Поэтому «Застава Ильича» просто фиксирует, что не у кого больше спросить совета, что надо жить самому. И это ситуация не конца оттепели, а это ситуация в каком-то смысле конца советской религии, если угодно, и начала личных поисков. В этом смысле ещё более радикален был ещё более точный фильм Хуциева «Июльский дождь». И вообще Хуциев — поэт именно этой темы, поэт разобщённости, поэт выхода из готовых рецептов в пространство индивидуального, чаще всего трагического выбора.

«Какой вы находите прозу Хосе [Жозе] Сарамаго? Это один из немногих лауреатов Нобеля, кого я читаю с интересом и удовольствием. Его фирменный приём — допустить необъяснимое и погрузить героев в эту среду, столкнуть с чудом. Вспоминая ваши слова о воспитательном свойстве чуда, хочу уточнить: имеет ли оно перевоспитательную силу? Не кажется ли вам, что чудо лишь усиливает те качества, что в человеке уже есть?»
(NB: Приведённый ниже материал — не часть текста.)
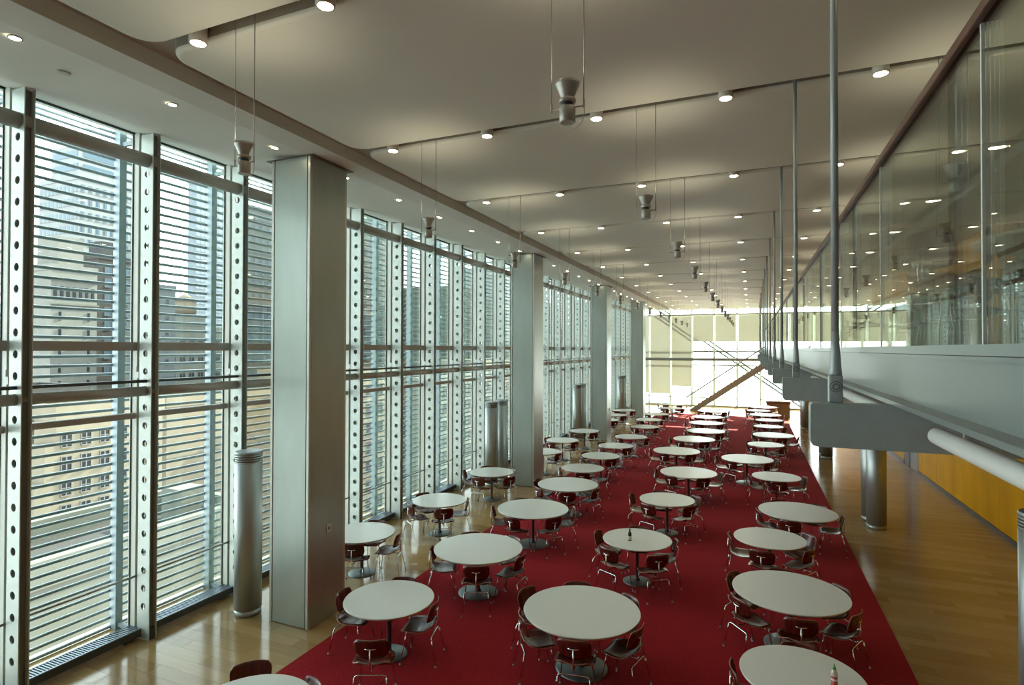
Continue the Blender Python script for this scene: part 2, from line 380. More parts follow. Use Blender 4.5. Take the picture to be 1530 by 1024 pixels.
ME['rod'] = MB().tube([(0, 0.04, 0), (0, L-0.04, 0)], 0.0235, 8).mesh('ceramic_rod', M_ROD)
RZ = [0.03 + 0.1303*k for k in range(-2, 54)] + [7.11, 7.19, 7.27]
rb = MB()
for z in RZ: rb.tube([(-8.56, 0.04, z), (-8.56, L-0.04, z)], 0.0235, 6)
ME['rods'] = rb.mesh('ceramic_rods', M_ROD)
def grille():
    b = MB(); b.box(-8.08, -7.845, 0.02, L-0.02, 0.05, 0.14); 
    n = 40
    for i in range(n):
        y = 0.04 + (L-0.08)*i/n
        b.box(-8.07, -7.865, y, y+0.018, 0.14, 0.152, 1)
    b.box(-7.865, -7.845, 0.02, L-0.02, 0.14, 0.155, 1); b.box(-8.08, -8.065, 0.02, L-0.02, 0.14, 0.155, 1)
    b.box(-8.0, -7.9, 0.10, 0.22, 0, 0.05); b.box(-8.0, -7.9, L-0.26, L-0.14, 0, 0.05)
    return b.mesh('sill_heater', [M_DSTEEL, mat('heater_grille', (0.26, 0.31, 0.36), 0.4, 0.6)])
ME['heater'] = grille()
ME['bridge'] = MB().box(-7.93, -7.70, 0.0, 0.10, 0, 0.16).mesh('fin_foot', M_DSTEEL)
wi = 0
for k, fy in enumerate(FY):
    wi += 1
    last = k == len(FY)-1
    w = tag(empty('window_%d' % wi, (0, fy, 0)), kind='structure')
    names = [('fin_plate', 'fin_plate', (0, -0.05, 0)), ('fin_plate', 'fin_plate', (0, 0.05, 0)), ('fin_web', 'fin_web', (0, -0.05, 0)), ('mullion', 'mullion', (0,0,0)), ('mullion_neck', 'mullion_neck', (0,0,0)),
             ('bracket', 'bracket', (0,0,0)), ('rod_support', 'support', (0,0,0)), ('support_arm', 'support_arm', (0,0,0)), ('fin_foot', 'bridge', (0,-0.05,0))]
    if not last:
        names += [('glass_pane', 'glass_pane_a', (0,0,0)), ('glass_pane', 'glass_pane_b', (0,0,0)), ('glass_pane', 'glass_pane_c', (0,0,0)),
                  ('gasket', 'gasket_a', (0,0,0)), ('gasket', 'gasket_b', (0,0,0)), ('gasket', 'gasket_c', (0,0,0)), ('head_shadow_gap', 'head', (0,0,0)),
                  ('transom', 'transom_high', (0,0,0)), ('transom', 'transom_low', (0,0,0)), ('brace_tube', 'tube_high', (0,0,0)), ('brace_tube', 'tube_mid', (0,0,0)),
                  ('flat_rail', 'rail_flat', (0,0,0)), ('guard_rail', 'guard', (0,0,0))]
    for nm, me, lc in names: kid(nm, ME[me], w, lc)
    if not last:
        if 4 <= k <= 14:
            for z in RZ: kid('ceramic_rod', ME['rod'], w, (-8.56, 0, z))
        else: tag(kid('ceramic_rods', ME['rods'], w), kind='stuff')
        if k >= 4:
            tag(ob('sill_heater', ME['heater'], None, (0, fy+0.05 if False else fy, 0)), 'low grey grille heater along the sill of the %s window bay from the front' % ORD[k-4], 'heater', 'sill heaters along the glass wall')

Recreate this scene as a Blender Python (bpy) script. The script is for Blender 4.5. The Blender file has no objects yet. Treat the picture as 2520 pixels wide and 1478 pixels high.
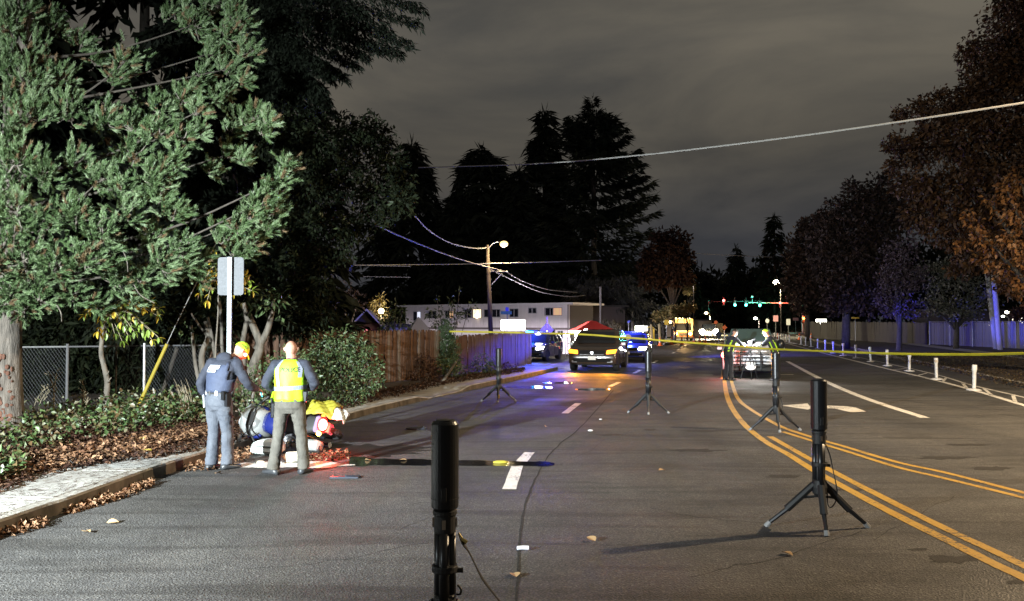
import bpy, bmesh, math, random
import numpy as np
from mathutils import Vector, Matrix, Euler
random.seed(7); RS = np.random.RandomState(7)
PI = math.pi
scene = bpy.context.scene
COL = scene.collection

# ------------------------------------------------------------------ camera
HC = 1.95            # camera height
F = 1978.0           # focal length in units of a 2520 px wide frame
TH = math.atan(54.0 / F)
cam_d = bpy.data.cameras.new("camera"); cam = bpy.data.objects.new("camera", cam_d)
COL.objects.link(cam); scene.camera = cam
cam.location = (0, 0, HC); cam.rotation_euler = (PI / 2 + TH, 0, 0)
cam_d.sensor_width = 36; cam_d.lens = 36 * F / 2520.0
cam_d.clip_start = 0.1; cam_d.clip_end = 2000

# ------------------------------------------------------------------ view + world
scene.view_settings.view_transform = 'Standard'; scene.view_settings.look = 'None'
scene.view_settings.exposure = 0.0; scene.view_settings.gamma = 1
try: scene.view_settings.use_curve_mapping = False
except Exception: pass
scene.render.engine = 'CYCLES'
cy = scene.cycles
cy.use_denoising = True
cy.max_bounces = 5; cy.diffuse_bounces = 2; cy.glossy_bounces = 3; cy.transmission_bounces = 4
cy.volume_bounces = 0; cy.transparent_max_bounces = 8
cy.caustics_reflective = False; cy.caustics_refractive = False
cy.sample_clamp_indirect = 3.0
cy.use_light_tree = True

world = bpy.data.worlds.new("World"); scene.world = world; world.use_nodes = True
nt = world.node_tree; nt.nodes.clear()
wo = nt.nodes.new('ShaderNodeOutputWorld'); bg = nt.nodes.new('ShaderNodeBackground')
tc = nt.nodes.new('ShaderNodeTexCoord')
sep = nt.nodes.new('ShaderNodeSeparateXYZ'); nt.links.new(tc.outputs['Generated'], sep.inputs[0])
# overcast night sky lit from below by the town: grey brown overhead, cooler and dimmer at the horizon
rampv = nt.nodes.new('ShaderNodeValToRGB'); e = rampv.color_ramp.elements
e[0].position = 0.0; e[0].color = (.030, .031, .036, 1)
e[1].position = 0.55; e[1].color = (.100, .089, .070, 1)
x = e.new(0.10); x.color = (.046, .046, .049, 1)
x = e.new(0.20); x.color = (.080, .072, .059, 1)
x = e.new(0.33); x.color = (.112, .101, .082, 1)
nt.links.new(sep.outputs['Z'], rampv.inputs[0])
mp = nt.nodes.new('ShaderNodeMapping'); mp.inputs['Scale'].default_value = (1.0, 1.0, 3.6)
nt.links.new(tc.outputs['Generated'], mp.inputs[0])
no = nt.nodes.new('ShaderNodeTexNoise'); no.inputs['Scale'].default_value = 2.7; no.inputs['Detail'].default_value = 7
no.inputs['Roughness'].default_value = .55; no.inputs['Distortion'].default_value = .4
nt.links.new(mp.outputs[0], no.inputs['Vector'])
cr = nt.nodes.new('ShaderNodeValToRGB'); e = cr.color_ramp.elements
e[0].position = .32; e[0].color = (.62, .66, .74, 1); e[1].position = .64; e[1].color = (1.2, 1.19, 1.16, 1)
nt.links.new(no.outputs['Fac'], cr.inputs[0])
mm = nt.nodes.new('ShaderNodeMix'); mm.data_type = 'RGBA'; mm.blend_type = 'MULTIPLY'; mm.inputs[0].default_value = 1
nt.links.new(rampv.outputs[0], mm.inputs['A']); nt.links.new(cr.outputs[0], mm.inputs['B'])
nt.links.new(mm.outputs['Result'], bg.inputs['Color']); bg.inputs['Strength'].default_value = 1.08
nt.links.new(bg.outputs[0], wo.inputs['Surface'])

# ------------------------------------------------------------------ projection helpers (photo units, 2520 wide) -> world
def ray(u, v):
    a = (u - 1260) / F; b = (739 - v) / F
    return a, math.cos(TH) - b * math.sin(TH), math.sin(TH) + b * math.cos(TH)
def G(u, v, z=0.0):
    a, y, w = ray(u, v); t = (z - HC) / w
    return Vector((a * t, y * t, z))
def P(u, v, d):
    a, y, w = ray(u, v); t = d / y
    return Vector((a * t, d, HC + w * t))
def SZ(px, d): return px * d / F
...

Нет, как раз, jovibovi дорогой, в том-то и штука, что чудо отменяет эти качества, потому что усиливаются они, безусловно, в экстремальных ситуациях. Но экстремальная ситуация — это не чудо. Вы правы абсолютно в том, что Сарамаго показывает человека в столкновении с иррациональным. Он католик, во всяком случае… не знаю, насколько сознательный, а насколько осознанный, но он человек, занимающийся, безусловно, католической проблематикой, то есть проблемой веры в атеистическом и в безбожно жестоком веке и вообще веры в безбожные времена.

Так вот, мне кажется, что как раз чудо — оно отменяет предыдущую жизнь, оно её отрезает, как в монтаже, оно проявляет те качества, которых у вас не было. Это может быть чудо жестокости (да, бывают «жестокие чудеса», как это названо у Лема), а может быть чудо милосердия — и это разные варианты. Но Сарамаго как раз действительно показывает силу иррационального.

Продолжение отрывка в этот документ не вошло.